I understood (from my county extension agent father) that it works for bluegrass, but not so much for fescue ( fwiw, fescue came out fine for the spots where I have winter-planted fescue).
However, you are supposed to seed just before the snow, not after, so it is under the snow blanket. (No need to add any annual grasses, btw.)
Apparently most bluegrass needs 10-14 days of cool damp weather to germinate, and it will definitely germinate under the snow, where it is cool and damp. (maybe not germinate in 5-10 days, but who cares if it takes three months when your lawn is under a foot of snow all that time?)
I have used that trick on several problem areas of a 10-acre-complex grounds, and at home, in places where they have tried to grow grass (in Minnesota) using "classic" methods with no multi-season success (till/scarf, straw/hay/burlap, deep watering, etc.).
The "seed as the first snow flakes of the big snow storm are falling" method worked first time, every time - better yet, those tough spots are still covered with grass after many years.(Especially successful in "sanded loam")

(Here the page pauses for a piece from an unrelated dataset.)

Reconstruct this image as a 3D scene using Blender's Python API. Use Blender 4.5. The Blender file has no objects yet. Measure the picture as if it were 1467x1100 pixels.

FWIW, the winter-planted bluegrass and fescue seems to have developed its long roots better than the spring/summer method.
Depends on the species of grasses involved (you probably don't want to do this with warm season grasses, the ones that stay green in summer), but it's ok for cool season species -- they germinate after cold treatment, preferably in a warm/cool cycle (that's actually how they test the seed for germination) -- several weeks in a cool refrigerator on a germination medium, then onto a lighted germination chamber for diurnal cycling.
January strikes me a bit early for overseeding in the DC area... you may lose significant amounts to birds and erosion before the soil temps are up to germination temperatures.
Best bet is to call one of the local cooperative extension service agencies in the DC area and ask when they suggest overseeding. I usually overseed in February in the Portland, OR, area.